Hace unos días, vino a casa mi primo hermano de 8 años. Me di cuenta, al poco rato, que el niño marcaba las jotas más de lo normal. Le pregunté que de dónde era su maestro. “De Jaén”, me dijo.
Estoy segura de que los maestros de nuestros peques no son conscientes de hasta qué punto son importantes para ellos. Son muchas horas de aprender a ver el mundo con las herramientas que sus maestros y maestras les ofrecen. Eso marca hasta el acento. Tanto que alguna tarde, al dirigirse Pirfita a mi para hacerme alguna pregunta o pedirme permiso para algo, no me ha dicho ‘mamá’, sino ‘seño’. Ha corregido rápidamente con una sonrisa y a mi, las primeras veces, me ha dejado la extraña sensación de la amante a la que le cambian el nombre en la confusión de las sábanas. Ya no. Ahora esa confusión me hace sonreir.

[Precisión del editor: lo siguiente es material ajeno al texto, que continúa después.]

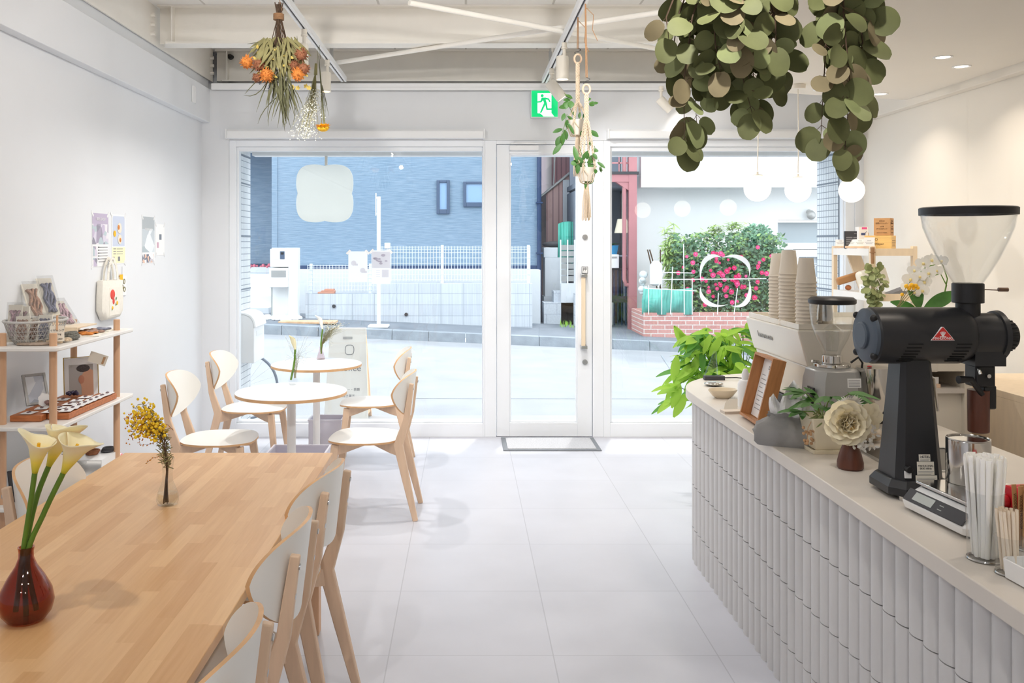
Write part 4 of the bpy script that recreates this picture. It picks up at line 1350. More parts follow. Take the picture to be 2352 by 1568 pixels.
pl = [((0.02 + 0.042 * math.copysign(abs(math.cos(a)) ** 0.8, math.cos(a))), 0.675 + 0.045 * math.copysign(abs(math.sin(a)) ** 0.8, math.sin(a)) * (1 + 0.12 * abs(math.cos(a)))) for a in [2 * PI * k / 40 for k in range(40)]]
q.M = Mb
q.tube([(x, 0, z) for x, z in pl], 0.003, 5, closed=True)
q.build('logo', M['ink_grey'], t)

# parcel box on the tiled return
t = thing('post_box', 'white rounded-top post box on the tiled porch wall', 'post box', (-1.934, 7.70, 0.79))
q = MB()
prof = [(0, -0.21), (0.125, -0.21), (0.125, 0.11), (0.115, 0.15), (0.09, 0.185), (0.05, 0.205), (0, 0.21)]
q.prism(prof, -0.19, 0.19)
q.v = [V((p_.x, p_.z, p_.y)) for p_ in q.v]
q.build('body', M['white'], t, fix=True, bevel=0.006)
q = MB(); q.prism([(0.0, 0.212), (0.05, 0.207), (0.092, 0.187), (0.118, 0.152), (0.128, 0.10), (0.142, 0.10), (0.13, 0.16), (0.10, 0.2), (0.054, 0.22), (0.0, 0.225)], -0.2, 0.2)
q.v = [V((p_.x, p_.z, p_.y)) for p_ in q.v]
q.build('lid', M['white_gloss'], t, fix=True)
q = MB(); q.box(0.125, 0.130, -0.12, 0.12, 0.02, 0.06); q.build('flap', M['white'], t)
# bicycle
t = thing('bicycle', 'bicycle parked outside, mostly hidden behind the tiled porch wall', 'bicycle', (-2.1, 8.35, -0.079))
bk = mat('bike_grey', (140, 148, 160), 0.4)
for x in (-1.05, 0.0):
    q = MB(); q.ring((x, 0, 0.33), 0.31, 0.013, 40, 8, 'Y'); wl = q.build('wheel', bk, t)
    q = MB()
    for k in range(20):
        a = 2 * PI * k / 20
        q.tube([(x, 0.02 * (-1) ** k, 0.33), (x + 0.3 * math.cos(a), 0, 0.33 + 0.3 * math.sin(a))], 0.0014, 4)
    q.cyl((x, -0.04, 0.33), (x, 0.04, 0.33), 0.02, n=10)
    q.build('spokes', M['steel'], wl)
q = MB()
q.tube([(0, -0.035, 0.33), (-0.1, 0, 0.7), (-0.16, 0, 0.92)], 0.014, 8); q.tube([(-0.1, 0, 0.68), (-0.6, 0, 0.3)], 0.016, 8); q.tube([(-0.12, 0, 0.78), (-0.7, 0, 0.62)], 0.014, 8); q.tube([(-0.6, 0, 0.3), (-0.74, 0, 0.85)], 0.014, 8); q.tube([(-0.6, 0, 0.3), (-1.05, 0, 0.33)], 0.011, 8); q.tube([(-0.7, 0, 0.62), (-1.05, 0, 0.33)], 0.011, 8)
q.build('frame', M['navy'], t)
q = MB(); q.tube([(-0.24, -0.27, 1.0), (-0.17, -0.1, 0.97), (-0.16, 0, 0.93), (-0.17, 0.1, 0.97), (-0.24, 0.27, 1.0)], 0.011, 8); q.build('handlebar', M['steel'], t)
q = MB(); q.ball((-0.75, 0, 0.89), 0.12, 14, 8, (1, 0.6, 0.28)); q.build('saddle', M['black'], t)
q = MB(); q.tube([(-0.55, -0.05, 0.3), (-0.48, -0.16, 0.0)], 0.008, 6); q.build('kickstand', M['steel'], t)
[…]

En una de las primeras reuniones con las madres y padres, la maestra de Pirfita nos dijo: “No habléis nunca mal de mi delante de vuestros hijos. Aunque yo os caiga mal. Sin su madre ni su padre , aquí yo soy la figura de referencia para los niños”. Entonces me pareció puro sentido común. Ahora sé que para mi hija su maestra es uno de sus seres más queridos, junto con algunos de sus compañeros. Jamás se me ocurriría lastimar ese sentimiento.
Llegan los últimos días de este curso que, para Pirfita, ha sido el primero de todos los que quedan. También primer curso para mi como madre, como miembro de la comunidad educativa del cole en el que estudia mi hija. Quedan pocas jornadas de despertador, desayuno a la carrera y rutina escolar pero no quiero que se vayan sin decirle algo a todos y cada uno de los maestros y maestras de nuestros niños y niñas: Gracias.